Asimismo, en el marco del Pacto Roca-Runcimann
promovido más tarde por Justo, un sector de la oligarquía que se vio desplazado
por la reducción de sus cuotas de exportación frente al acuerdo con Inglaterra
-como los hermanos Irazusta, de familia ganadera de Gualeguaychú-, apeló a un
nacionalismo conservador buscando en la historia el “momento” antiimperialista
de las clases dominantes y sus héroes, embelleciendo así la política de
sectores reaccionarios de la oligarquía ganadera bonaerense.

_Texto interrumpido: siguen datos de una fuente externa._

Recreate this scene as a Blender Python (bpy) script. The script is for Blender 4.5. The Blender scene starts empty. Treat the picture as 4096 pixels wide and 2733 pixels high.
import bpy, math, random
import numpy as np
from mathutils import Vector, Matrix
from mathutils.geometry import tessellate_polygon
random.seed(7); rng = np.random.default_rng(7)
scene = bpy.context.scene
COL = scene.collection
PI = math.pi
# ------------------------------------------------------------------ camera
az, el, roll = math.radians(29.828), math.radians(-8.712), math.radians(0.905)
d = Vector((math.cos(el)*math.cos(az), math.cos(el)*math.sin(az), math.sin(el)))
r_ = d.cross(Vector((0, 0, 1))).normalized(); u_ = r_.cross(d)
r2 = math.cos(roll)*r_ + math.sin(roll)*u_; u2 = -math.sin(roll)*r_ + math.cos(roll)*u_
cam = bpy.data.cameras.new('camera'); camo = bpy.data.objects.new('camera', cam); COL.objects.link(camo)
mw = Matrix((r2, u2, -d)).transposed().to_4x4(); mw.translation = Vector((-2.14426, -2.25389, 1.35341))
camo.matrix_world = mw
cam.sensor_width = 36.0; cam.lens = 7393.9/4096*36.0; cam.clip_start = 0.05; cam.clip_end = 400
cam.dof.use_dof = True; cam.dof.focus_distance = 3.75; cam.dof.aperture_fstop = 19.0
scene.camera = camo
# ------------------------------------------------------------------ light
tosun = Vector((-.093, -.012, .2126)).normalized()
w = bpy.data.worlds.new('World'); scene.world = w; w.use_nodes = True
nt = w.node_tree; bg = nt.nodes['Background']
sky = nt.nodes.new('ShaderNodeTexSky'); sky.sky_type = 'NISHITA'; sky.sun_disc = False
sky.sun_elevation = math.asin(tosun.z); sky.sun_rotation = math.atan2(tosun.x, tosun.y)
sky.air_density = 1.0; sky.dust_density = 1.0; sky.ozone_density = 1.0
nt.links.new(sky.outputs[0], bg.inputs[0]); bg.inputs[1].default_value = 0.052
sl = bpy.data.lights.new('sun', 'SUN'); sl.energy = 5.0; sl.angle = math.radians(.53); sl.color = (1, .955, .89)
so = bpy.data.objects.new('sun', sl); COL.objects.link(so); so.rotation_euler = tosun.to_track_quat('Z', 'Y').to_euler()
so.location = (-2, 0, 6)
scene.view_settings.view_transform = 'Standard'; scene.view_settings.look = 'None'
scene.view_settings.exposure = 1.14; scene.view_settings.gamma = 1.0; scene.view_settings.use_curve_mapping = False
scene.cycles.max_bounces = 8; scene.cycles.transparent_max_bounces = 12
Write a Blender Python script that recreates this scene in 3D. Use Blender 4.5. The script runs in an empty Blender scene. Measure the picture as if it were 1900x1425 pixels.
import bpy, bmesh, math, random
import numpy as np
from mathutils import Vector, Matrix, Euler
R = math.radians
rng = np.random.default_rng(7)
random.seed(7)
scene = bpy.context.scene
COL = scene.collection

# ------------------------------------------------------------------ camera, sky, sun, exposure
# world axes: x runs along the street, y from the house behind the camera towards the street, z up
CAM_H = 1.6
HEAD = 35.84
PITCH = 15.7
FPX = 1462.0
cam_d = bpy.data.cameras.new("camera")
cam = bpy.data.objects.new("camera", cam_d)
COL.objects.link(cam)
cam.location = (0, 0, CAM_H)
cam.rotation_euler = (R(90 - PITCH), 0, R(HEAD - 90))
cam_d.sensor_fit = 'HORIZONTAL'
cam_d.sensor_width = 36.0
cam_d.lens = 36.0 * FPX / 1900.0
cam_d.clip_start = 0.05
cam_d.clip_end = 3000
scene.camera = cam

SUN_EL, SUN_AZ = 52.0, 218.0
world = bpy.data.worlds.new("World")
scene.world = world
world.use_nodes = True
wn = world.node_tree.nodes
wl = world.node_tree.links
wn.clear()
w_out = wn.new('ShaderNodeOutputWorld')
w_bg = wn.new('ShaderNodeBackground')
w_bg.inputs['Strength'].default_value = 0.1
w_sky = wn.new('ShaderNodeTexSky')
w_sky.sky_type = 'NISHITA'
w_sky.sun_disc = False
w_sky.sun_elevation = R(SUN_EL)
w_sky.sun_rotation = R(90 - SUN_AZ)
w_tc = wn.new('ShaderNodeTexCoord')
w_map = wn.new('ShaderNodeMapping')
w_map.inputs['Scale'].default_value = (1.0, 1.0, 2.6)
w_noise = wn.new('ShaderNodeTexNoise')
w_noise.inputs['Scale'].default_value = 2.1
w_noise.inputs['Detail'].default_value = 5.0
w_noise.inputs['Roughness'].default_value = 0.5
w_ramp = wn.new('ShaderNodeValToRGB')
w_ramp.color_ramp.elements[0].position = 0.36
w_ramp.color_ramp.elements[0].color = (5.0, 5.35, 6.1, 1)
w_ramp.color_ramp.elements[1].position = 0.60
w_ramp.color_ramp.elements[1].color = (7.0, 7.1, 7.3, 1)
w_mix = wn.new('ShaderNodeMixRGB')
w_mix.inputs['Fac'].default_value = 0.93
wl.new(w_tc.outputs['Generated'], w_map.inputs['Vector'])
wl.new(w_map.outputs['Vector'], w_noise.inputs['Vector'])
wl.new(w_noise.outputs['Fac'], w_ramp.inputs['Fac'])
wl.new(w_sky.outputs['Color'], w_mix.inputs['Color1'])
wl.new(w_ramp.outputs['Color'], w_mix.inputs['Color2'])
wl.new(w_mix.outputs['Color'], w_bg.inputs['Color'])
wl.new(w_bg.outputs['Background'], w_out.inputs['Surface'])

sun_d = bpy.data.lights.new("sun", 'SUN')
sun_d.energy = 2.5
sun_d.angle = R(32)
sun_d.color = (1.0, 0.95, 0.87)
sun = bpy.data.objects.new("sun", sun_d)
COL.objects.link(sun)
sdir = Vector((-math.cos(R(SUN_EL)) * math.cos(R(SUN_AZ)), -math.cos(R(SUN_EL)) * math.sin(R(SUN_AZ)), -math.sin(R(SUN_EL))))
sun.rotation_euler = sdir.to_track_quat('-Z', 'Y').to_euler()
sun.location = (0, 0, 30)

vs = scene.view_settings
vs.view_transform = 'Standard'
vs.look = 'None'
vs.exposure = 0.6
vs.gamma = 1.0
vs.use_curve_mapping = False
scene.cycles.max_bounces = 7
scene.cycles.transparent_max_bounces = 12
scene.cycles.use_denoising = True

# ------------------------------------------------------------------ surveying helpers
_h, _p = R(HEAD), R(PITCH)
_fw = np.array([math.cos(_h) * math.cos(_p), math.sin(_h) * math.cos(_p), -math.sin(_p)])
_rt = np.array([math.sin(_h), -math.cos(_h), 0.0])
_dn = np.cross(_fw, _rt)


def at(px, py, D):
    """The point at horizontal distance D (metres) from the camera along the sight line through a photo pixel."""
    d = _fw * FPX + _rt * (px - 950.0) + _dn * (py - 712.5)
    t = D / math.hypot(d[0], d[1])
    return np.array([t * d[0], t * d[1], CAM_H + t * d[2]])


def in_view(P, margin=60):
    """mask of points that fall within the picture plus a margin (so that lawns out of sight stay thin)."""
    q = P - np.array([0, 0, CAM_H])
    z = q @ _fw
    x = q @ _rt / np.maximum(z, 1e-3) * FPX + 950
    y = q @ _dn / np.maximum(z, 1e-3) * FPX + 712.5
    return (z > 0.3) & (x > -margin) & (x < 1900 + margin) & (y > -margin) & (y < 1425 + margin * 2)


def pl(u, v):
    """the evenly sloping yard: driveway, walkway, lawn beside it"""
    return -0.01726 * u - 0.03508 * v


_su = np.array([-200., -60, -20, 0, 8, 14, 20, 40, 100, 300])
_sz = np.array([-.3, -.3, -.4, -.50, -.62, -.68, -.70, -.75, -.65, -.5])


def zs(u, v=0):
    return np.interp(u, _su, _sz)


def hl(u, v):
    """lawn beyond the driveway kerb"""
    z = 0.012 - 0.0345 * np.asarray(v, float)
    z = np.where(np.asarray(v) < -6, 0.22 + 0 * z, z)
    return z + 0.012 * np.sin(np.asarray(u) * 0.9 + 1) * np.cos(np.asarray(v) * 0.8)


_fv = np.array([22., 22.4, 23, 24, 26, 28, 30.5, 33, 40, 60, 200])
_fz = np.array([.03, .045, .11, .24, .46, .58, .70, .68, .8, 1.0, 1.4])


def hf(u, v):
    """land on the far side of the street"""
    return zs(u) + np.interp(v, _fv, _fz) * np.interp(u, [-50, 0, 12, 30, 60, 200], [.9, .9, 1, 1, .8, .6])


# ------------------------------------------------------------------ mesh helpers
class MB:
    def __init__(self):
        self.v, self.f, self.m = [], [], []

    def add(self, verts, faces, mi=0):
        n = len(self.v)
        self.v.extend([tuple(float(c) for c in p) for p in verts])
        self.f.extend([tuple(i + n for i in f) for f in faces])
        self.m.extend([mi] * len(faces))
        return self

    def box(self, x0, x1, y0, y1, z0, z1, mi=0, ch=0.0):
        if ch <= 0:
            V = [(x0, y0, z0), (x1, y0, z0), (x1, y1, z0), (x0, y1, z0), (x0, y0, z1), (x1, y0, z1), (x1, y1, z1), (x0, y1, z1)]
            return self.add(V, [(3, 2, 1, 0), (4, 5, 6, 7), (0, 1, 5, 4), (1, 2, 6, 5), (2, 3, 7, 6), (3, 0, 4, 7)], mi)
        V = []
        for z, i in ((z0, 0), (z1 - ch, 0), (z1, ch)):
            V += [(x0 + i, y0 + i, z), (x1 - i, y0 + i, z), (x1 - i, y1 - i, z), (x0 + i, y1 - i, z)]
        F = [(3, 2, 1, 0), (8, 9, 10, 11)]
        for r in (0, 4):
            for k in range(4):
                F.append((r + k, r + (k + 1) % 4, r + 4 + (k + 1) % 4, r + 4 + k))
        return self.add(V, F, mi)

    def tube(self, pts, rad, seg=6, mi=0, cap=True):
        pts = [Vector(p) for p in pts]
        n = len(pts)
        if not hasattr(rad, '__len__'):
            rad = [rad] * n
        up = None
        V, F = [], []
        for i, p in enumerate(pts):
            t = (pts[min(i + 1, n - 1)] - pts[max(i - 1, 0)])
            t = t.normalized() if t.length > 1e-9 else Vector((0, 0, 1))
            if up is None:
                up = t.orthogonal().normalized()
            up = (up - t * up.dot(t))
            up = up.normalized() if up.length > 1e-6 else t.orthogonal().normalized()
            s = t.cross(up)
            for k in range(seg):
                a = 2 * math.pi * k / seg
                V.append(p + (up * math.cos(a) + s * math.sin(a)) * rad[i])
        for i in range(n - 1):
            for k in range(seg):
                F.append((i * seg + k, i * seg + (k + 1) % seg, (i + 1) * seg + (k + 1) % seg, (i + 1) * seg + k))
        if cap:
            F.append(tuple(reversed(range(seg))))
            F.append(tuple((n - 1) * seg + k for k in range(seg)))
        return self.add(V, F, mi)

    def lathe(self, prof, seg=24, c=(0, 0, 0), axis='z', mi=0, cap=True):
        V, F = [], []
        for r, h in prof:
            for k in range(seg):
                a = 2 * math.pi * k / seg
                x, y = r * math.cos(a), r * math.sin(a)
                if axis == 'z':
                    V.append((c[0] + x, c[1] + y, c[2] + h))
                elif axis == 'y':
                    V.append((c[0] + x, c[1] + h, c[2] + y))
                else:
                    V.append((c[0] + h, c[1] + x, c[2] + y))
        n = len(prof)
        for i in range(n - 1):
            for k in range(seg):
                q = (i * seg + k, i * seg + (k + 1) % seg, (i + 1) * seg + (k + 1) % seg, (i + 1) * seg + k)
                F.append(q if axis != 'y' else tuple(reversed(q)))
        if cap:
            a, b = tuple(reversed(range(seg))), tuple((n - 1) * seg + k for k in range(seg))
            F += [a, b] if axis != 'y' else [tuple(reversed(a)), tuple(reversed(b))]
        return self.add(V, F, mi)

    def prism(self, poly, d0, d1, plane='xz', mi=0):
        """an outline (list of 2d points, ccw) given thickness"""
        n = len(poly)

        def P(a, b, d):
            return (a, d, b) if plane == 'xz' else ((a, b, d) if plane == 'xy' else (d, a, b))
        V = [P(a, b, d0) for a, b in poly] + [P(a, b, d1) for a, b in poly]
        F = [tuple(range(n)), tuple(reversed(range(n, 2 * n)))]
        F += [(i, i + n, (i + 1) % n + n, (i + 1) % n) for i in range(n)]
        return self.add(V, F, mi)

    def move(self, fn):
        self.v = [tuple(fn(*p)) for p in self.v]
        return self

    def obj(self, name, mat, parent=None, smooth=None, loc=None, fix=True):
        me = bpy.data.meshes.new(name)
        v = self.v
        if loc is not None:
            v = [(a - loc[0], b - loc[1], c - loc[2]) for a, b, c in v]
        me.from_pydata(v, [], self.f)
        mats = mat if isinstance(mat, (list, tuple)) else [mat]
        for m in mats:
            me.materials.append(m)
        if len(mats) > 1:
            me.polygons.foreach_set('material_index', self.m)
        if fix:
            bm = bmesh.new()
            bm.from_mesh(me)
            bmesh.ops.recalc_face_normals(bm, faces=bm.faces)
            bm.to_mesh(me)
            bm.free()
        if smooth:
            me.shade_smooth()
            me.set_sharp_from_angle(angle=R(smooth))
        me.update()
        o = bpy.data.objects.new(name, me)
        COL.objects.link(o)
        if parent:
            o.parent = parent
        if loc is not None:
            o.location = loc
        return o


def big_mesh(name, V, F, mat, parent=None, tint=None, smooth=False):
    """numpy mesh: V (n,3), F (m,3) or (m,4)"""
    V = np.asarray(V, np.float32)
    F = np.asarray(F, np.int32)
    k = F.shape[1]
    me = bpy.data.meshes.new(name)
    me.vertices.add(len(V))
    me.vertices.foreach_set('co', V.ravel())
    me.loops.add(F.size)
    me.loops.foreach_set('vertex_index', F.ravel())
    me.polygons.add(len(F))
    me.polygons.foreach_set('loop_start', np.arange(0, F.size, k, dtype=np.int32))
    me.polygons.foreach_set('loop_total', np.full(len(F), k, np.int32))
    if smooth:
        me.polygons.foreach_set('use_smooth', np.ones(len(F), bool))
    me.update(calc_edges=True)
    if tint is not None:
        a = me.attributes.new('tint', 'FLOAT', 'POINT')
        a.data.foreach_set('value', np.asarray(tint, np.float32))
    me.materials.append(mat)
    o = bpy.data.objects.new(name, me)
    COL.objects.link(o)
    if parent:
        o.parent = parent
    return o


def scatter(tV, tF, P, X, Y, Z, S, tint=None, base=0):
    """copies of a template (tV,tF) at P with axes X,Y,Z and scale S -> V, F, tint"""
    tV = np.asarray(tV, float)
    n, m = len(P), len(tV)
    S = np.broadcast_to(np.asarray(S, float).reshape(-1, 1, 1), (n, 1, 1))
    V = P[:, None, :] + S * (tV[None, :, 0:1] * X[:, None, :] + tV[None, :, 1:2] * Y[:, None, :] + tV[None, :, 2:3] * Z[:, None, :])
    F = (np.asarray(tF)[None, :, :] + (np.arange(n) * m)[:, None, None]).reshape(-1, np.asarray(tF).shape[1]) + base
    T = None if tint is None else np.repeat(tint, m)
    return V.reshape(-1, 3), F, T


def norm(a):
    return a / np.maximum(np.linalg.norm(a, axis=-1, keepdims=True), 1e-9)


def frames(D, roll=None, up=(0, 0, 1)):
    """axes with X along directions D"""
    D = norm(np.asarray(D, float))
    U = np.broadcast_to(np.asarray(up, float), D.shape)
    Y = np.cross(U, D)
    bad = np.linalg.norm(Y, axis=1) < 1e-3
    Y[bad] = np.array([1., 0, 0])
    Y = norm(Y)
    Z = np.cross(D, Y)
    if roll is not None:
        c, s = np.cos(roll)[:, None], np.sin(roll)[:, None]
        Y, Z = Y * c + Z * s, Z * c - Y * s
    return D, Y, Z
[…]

Así fue que nació
la obra fundacional del mito de un Rosas antiimperialista: “La
Argentina y el imperialismo británico”.
Si bien en los ‘40, ‘50 y ‘60 surgieron sectores de
izquierda dentro del revisionismo (Jorge Abelardo Ramos y Puigróss entre
otros), la matriz de un Rosas “representante de los intereses nacionales”, se
mantuvo.
Pero la historia muestra que ningún ala de la
oligarquía argentina, ni sus expresiones políticas, unitarios y federales, en
sus distintas facciones internas, desplegó una política tendiente a consumar
las tareas propias de la revolución burguesa impulsando un desarrollo autónomo
del país; algo que Milcíades
Peña sintetizó planteando “en ningún momento la burguesía
argentina fue capaz de realizar una transformación que conjugara el desarrollo
económico de tipo industrial y la independencia nacional sin las rémoras de
algún neoimperialismo.” (Alberdi, Sarmiento, el 90. Límites del nacionalismo
argentino en el s. XIX, Buenos Aires, Fichas, 1073, pg. 55.)
Si hacia la década del ‘80 del s. XIX (momento en que
culmina el largo camino hacia la consolidación del Estado centralizado)
Argentina emergió como país claramente dependiente financiera, comercial y
políticamente de una Inglaterra en pleno desarrollo hacia el imperialismo
moderno, esto de ninguna manera se gestó “en un acto” sino que fue un proceso
iniciado décadas atrás y del que el gobierno de Rosas, lejos de estar exento,
fue parte activa, como debatiremos en el próximo post.